Possibility and Nonsense

Possibility and Nonsense

Before talking about the nature of arguments in my Intro to Logic class, I start off talking about inferential relationships between statements more generally.  So I ask them to consider what else must be true , e.g., if “Todd is dead” is true and if “Bob loves Jill” is true.

Two of the claims that people said followed from “Todd is dead” were:

1) There is at least one dead person.

2) There is a reason for Todd’s death.

I used this opportunity to talk about the difference between logical and causal possibility.  I take it that 1) is logically necessary in relation to “Todd is dead” and that 2) is causally necessary.  We can imagine a world in which people die for no reason, or something like that.

This led to the students’ asking about whether claims following from “Bob loves Jill” were causally or logically implied.  Someone asked whether it could be possible for someone not  to be able to love someone else and if so whether it would be causal or logical.  I said we could imagine a person having some kind of chemical imbalance or the like such that it would be causally impossible for him to love anyone.  But this led me to ask the class whether my water bottle’s not being able to love anyone is a causal or logical impossibility.  It is not so clear, is it?
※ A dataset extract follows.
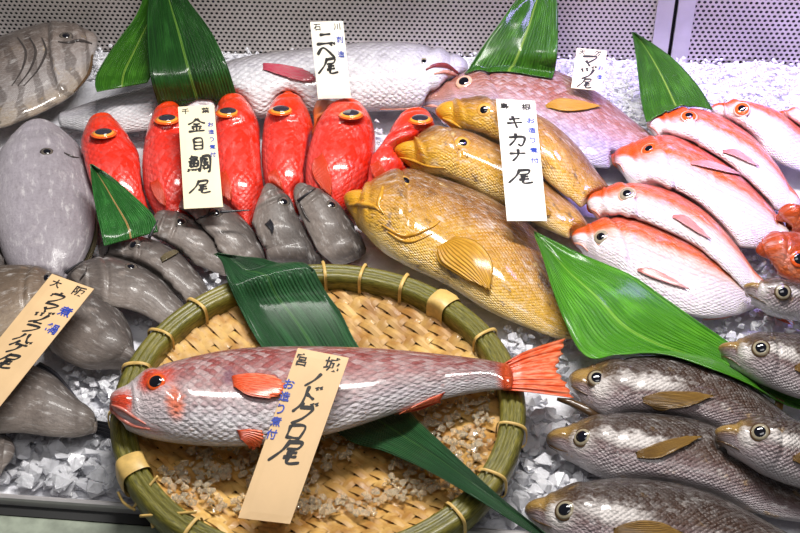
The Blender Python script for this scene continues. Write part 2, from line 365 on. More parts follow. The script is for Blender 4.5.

This reminds me of an interesting but difficult passage in “Part II” of Wittgenstein’s Philosophical Investigations, where he writes:

“A new-born child has no teeth.”—”A goose has no teeth.”—”A rose has no teeth.”—This last at any rate—one would like to say—is obviously true!  It is even surer than that a goose has none.—And yet it is none so clear. For where should a rose’s teeth have been? The goose has none in its jaw. And neither, of course, has it any in its wings; but no one means that when he says it has no teeth.—Why, suppose one were to say: the cow chews its food and then dungs the rose with it, so the rose has teeth in the mouth of a beast. This would not be absurd, because one has no notion in advance where to look for teeth in a rose. ((Connexion with ‘pain in someone else’s body’.))

So, we might say that it is obviously true that my water bottle cannot love anyone, but is that not more than just odd sounding?  Is it a causal impossibility that makes us say this?  We might imagine the water bottle imbued with a spirit by a magician or god mightn’t we?

What about these three statements:

A) Either it is raining or it is not raining.
B) Either there is a black unicorn or there is not a black unicorn.
C) Either there is a red square-circle or there is not a red square-circle.

In the context of asking about immediate inferences, we might say that you can’t infer anything about the world, so to speak, by the truth of A) and B).  But should we say the same about C)?  If the idea of a square-circle is incoherent, then what could C) possibly mean?  Is C) true?  If it is false, is it necessarily false?  Is it nonsense?

One thought on “Possibility and Nonsense

  1. Todd is dead is of course a great pun (en Deutschesprache) . Also, The rose, teeth, beast, and pain are well done in the Matmos song “Roses and Teeth for Ludwig Wittgenstein”, and as he is Witt (humor/hoke) and stein (rock) – the humor in rock.